Chauncey Parker emerges as the go-to person for the names of the various species. He should know — currently an outdoor educator for Gateway Mountain Center in Nevada County, he has been doing naturalist work since he was 15. He took the program to mingle with the experts and build a network of colleagues.
In college, Janet Zipser Zipkin, Haas'74, M.B.A. Haas '76, a UC Berkeley business alumna now retired from a marketing career at Stanford, used to play volleyball with classmates who were studying forestry and the environment. "I'd say, 'hey, look at that butterfly that flew across the net, that's a ... ,' and they'd say, 'what are you doing in business school?!'" Zipkin remembers. "Well, I had my career and raised my kids and now I get to do what I'm passionate about. Don't you just love it? It's like camp for grown-ups." On the board of the Truckee-Donner Land Trust, she already has the passion and commitment, so the program's basic science and naturalist skills are "exactly what I need. I'll make a better board member because I understand the land better."

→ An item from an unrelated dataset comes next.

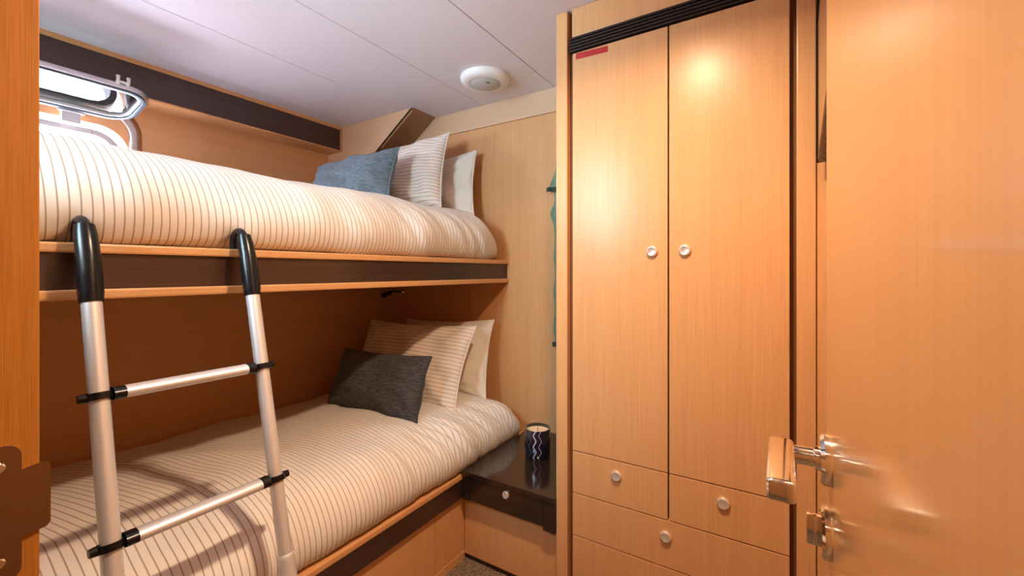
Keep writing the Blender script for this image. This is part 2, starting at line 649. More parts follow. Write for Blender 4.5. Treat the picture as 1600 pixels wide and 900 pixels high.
# strike plate: rounded plate with a lip that passes the edge of the jamb
out = [sc44(*p) for p in rrect(0.046, 0.0785, 0.838, 0.942, 0.009, 6) + [(0.0785, 0.868), (0.0920, 0.871), (0.0940, 0.874), (0.0940, 0.920), (0.0920, 0.9235), (0.0785, 0.921)]]
hc, hz = sc44(0.0585, 0.890)
sp = obj('strike_plate', bm_ring(out, [(hc + 0.0125 * max(-1, min(1, (p[0] - hc) / 0.014)), hz + 0.029 * max(-1, min(1, (p[1] - hz) / 0.043))) for p in out],
                                 lambda p: (XJ + 0.0002, *p), lambda p: (XJ + 0.0024, *p)), 'bronze_plate', jb)
sp['label'] = 'bronze strike plate'
box('latch_pocket', XJ + 0.0003, XJ + 0.0008, hc - 0.0124, hc + 0.0124, hz - 0.0289, hz + 0.0289, 'black_plastic', sp, bev=0)
for zz in (0.926, 0.854):
    yy, zz = sc44(0.0665, zz)
    obj('screw', bm_lathe([(0.006, 0), (0.006, 0.0008), (0.0048, 0.0019), (0, 0.0019)], (XJ + 0.0020, yy, zz), (1, 0, 0), 16), 'chrome', sp, smooth=30)

# beam above the port: dark fascia with a pale lip, closed underneath
bmn = thing('trim_2', (-2.17, 0.9, 1.759), 'dark brown beam along the ceiling above the port window', 'beam', kind='structure')
box('fascia', -2.134, -2.116, YB, 1.535, 1.762, 1.878, 'wenge', bmn, bev=0.002)
box('edge_strip', -2.134, -2.110, YB, 1.546, 1.878, CEIL, 'maple_y', bmn, bev=0.002)
box('end_strip', -2.134, -2.110, 1.535, 1.546, 1.759, 1.878, 'maple', bmn, bev=0.002)
box('soffit', XW, -2.118, YB, 1.546, 1.756, 1.764, 'maple_y', bmn, bev=0.001)

# boxed in corner at the head of the upper bunk: pale face, sloping brown underside
tr3 = thing('trim_3', (-1.9, 1.63, 1.42), 'boxed-in ceiling corner with sloping brown underside above the upper pillows', 'boxing', kind='structure')
oy = 1.546
obj('face_panel', bm_prism([(XW, CEIL), (-1.556, CEIL), (-1.575, 1.882 - 0.004), (XW, 1.428)],
                           lambda p: (p[0], oy, p[1]), lambda p: (p[0], oy + 0.012, p[1])), 'tan_panel', tr3)
obj('sloping_panel', bm_prism([(-1.553, CEIL), (XW, 1.424), (XW, 1.436), (-1.570, CEIL)],
                              lambda p: (p[0], oy, p[1]), lambda p: (p[0], YH, p[1])), 'brown_board', tr3)

# ------------------------------------------------------------------ port window, pane swung up and in
wn = thing('window_1', (XW, cy, WZ0), 'silver port window with its glass pane hinged up', 'window', kind='structure')
INN = (0.150, 0.598, 1.440, 1.600, 0.070)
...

Golub says the course, and especially its citizen science component, has also given her the confidence to get more involved in volunteer research. "We have a lot of groups like that in Nevada County, but I wasn't quite ready to jump in. Now I feel like I can do that."
A Community of Doers
That's just what Ballard and Merenlender, who also worked on the NSF grant, had in mind. The latest cool app may make the evening news, but, Ballard says, "public participation in scientific research has been going on for 20 years before the Web and app revolution." For example, teams of people can adopt a stream to do water-quality monitoring. "The naturalist program is helping make all these different kinds of projects available and training naturalists to participate." Ballard developed a database that makes finding a project as easy as deciding what you're interested in. It's searchable by keyword and organized by county to facilitate community-based activities.
In addition to locally based groups, a larger community of newly certified naturalists is growing, lively, and vocal.

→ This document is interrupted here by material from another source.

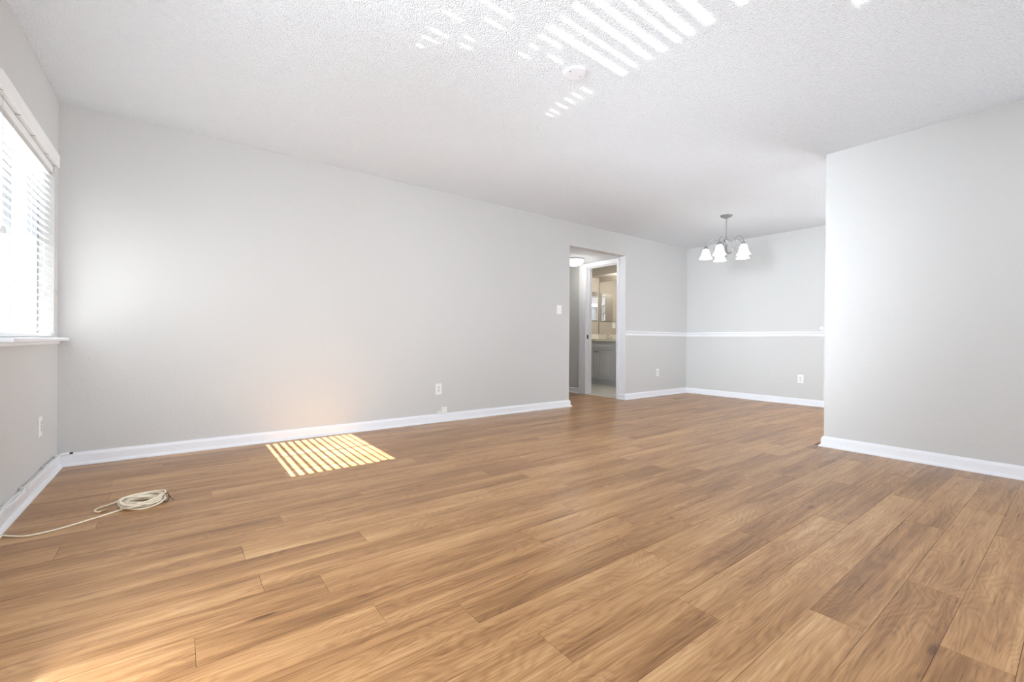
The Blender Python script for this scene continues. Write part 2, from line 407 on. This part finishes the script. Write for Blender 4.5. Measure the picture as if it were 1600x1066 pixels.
# patio door opening frame
b = nb(); y0, y1, z0, z1 = PD
box(b, -0.12, -0.06, y0, y0+0.05, z0, z1); box(b, -0.12, -0.06, y1-0.05, y1, z0, z1); box(b, -0.12, -0.06, y0+0.05, y1-0.05, z1-0.05, z1); box(b, -0.12, -0.06, y0+0.05, y1-0.05, 0, 0.05)
d2 = struct('door_2', b, M['alu']); b = nb(); box(b, -0.092, -0.088, y0+0.05, y1-0.05, 0.05, z1-0.05); struct('pane', b, M['glass'], d2)

# ------------------------------------------------------------------ horizontal blind on window 1
bl = thing('window_blind', 'white horizontal slat blind with valance hanging in the left wall window', 'blind', (0, 0, 0))
def slat(zc, tilt):
    b = nb(); n = 5; ya, yb = -1.212, -0.124; top = []; bot = []
    for i in range(n+1):
        s = (i/n-0.5)*0.05; c = 0.0022*(1-(2*i/n-1)**2)
        x = s*math.cos(tilt) + c*math.sin(tilt); z = -s*math.sin(tilt) + c*math.cos(tilt)
        top.append((-0.03+x, zc+z+0.0013)); bot.append((-0.03+x, zc+z-0.0013))
    ring = top + bot[::-1]
    A = [b.verts.new((x, ya, z)) for x, z in ring]; B = [b.verts.new((x, yb, z)) for x, z in ring]
    k = len(ring)
    for j in range(k): b.faces.new((A[j], A[(j+1) % k], B[(j+1) % k], B[j]))
    b.faces.new(A); b.faces.new(B[::-1]); return b
z = 0.915
while z < 1.912:
    tt = max(0, min(1, (z-0.9)/0.55))
    obj('slat', slat(z, math.radians(20+10*tt)), M['slat'], bl)
    z += 0.0415
b = nb(); box(b, -0.052, -0.008, -1.212, -0.124, 0.872, 0.892, 0.004); obj('bottom_rail', b, M['slat'], bl)
b = nb(); box(b, -0.055, -0.005, -1.215, -0.121, 1.928, 1.972, 0.003); obj('head_rail', b, M['slat'], bl)
b = nb(); P = [(0.001, 1.976), (0.013, 1.976), (0.017, 1.986), (0.013, 2.004), (0.016, 2.026), (0.020, 2.040), (0.020, 2.056), (0.001, 2.056)]
A = [b.verts.new((x, -1.262, z)) for x, z in P]; B = [b.verts.new((x, -0.086, z)) for x, z in P]
for j in range(8): b.faces.new((A[j], A[(j+1) % 8], B[(j+1) % 8], B[j]))
b.faces.new(A); b.faces.new(B[::-1])
box(b, -0.030, 0.001, -1.218, -0.118, 1.977, 1.984)
box(b, 0.001, 0.019, -0.086, -0.079, 1.978, 2.052, 0.002)
obj('valance', b, M['slat'], bl)
for y in (-1.225, -0.945, -0.664, -0.36, -0.13):
    b = nb(); box(b, -0.026, 0.015, y-0.0012, y+0.0012, 1.9735, 1.9755); o = obj('valance_clip', b, M['alu'], bl)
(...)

"What we're learning from the early pilots is that the first thing they want to do is participate," Merenlender says. "They get 10 weeks of training, they get certified, and they want to do more. They want to do service. They want to interact with each other. They want to get more information on nature. They're real doers, and at Cooperative Extension, our work is about galvanizing that energy."
Case in point: Kaitlin Backlund was so inspired when she finished her certification last summer that, at the suggestion of Sagehen's directors, she developed a workshop on the online database iNaturalist, which she gives to local volunteers as well as naturalist students.
Working the Networks
Via the website or mobile app, people anywhere in the world can upload photos and the GPS locations of species to the iNaturalist database and confirm each other's sightings. Developed as the master's thesis of three UC Berkeley School of Information students, iNaturalist is now approaching 20,000 registered users and has been adopted by the California Naturalist Program as its official data repository and online journaling tool.
But iNaturalist is just a tool. "The reason people do citizen science is because it's social, fun, and people can contribute to something they care about," Ballard says. "It's one thing to be social online, but even better when it's social in person, outdoors."
That social aspect makes citizen science and naturalists the perfect marriage. With this burgeoning new community — both live and virtual — California is only beginning to feel the new wave of activism as the program looks ahead to its third year.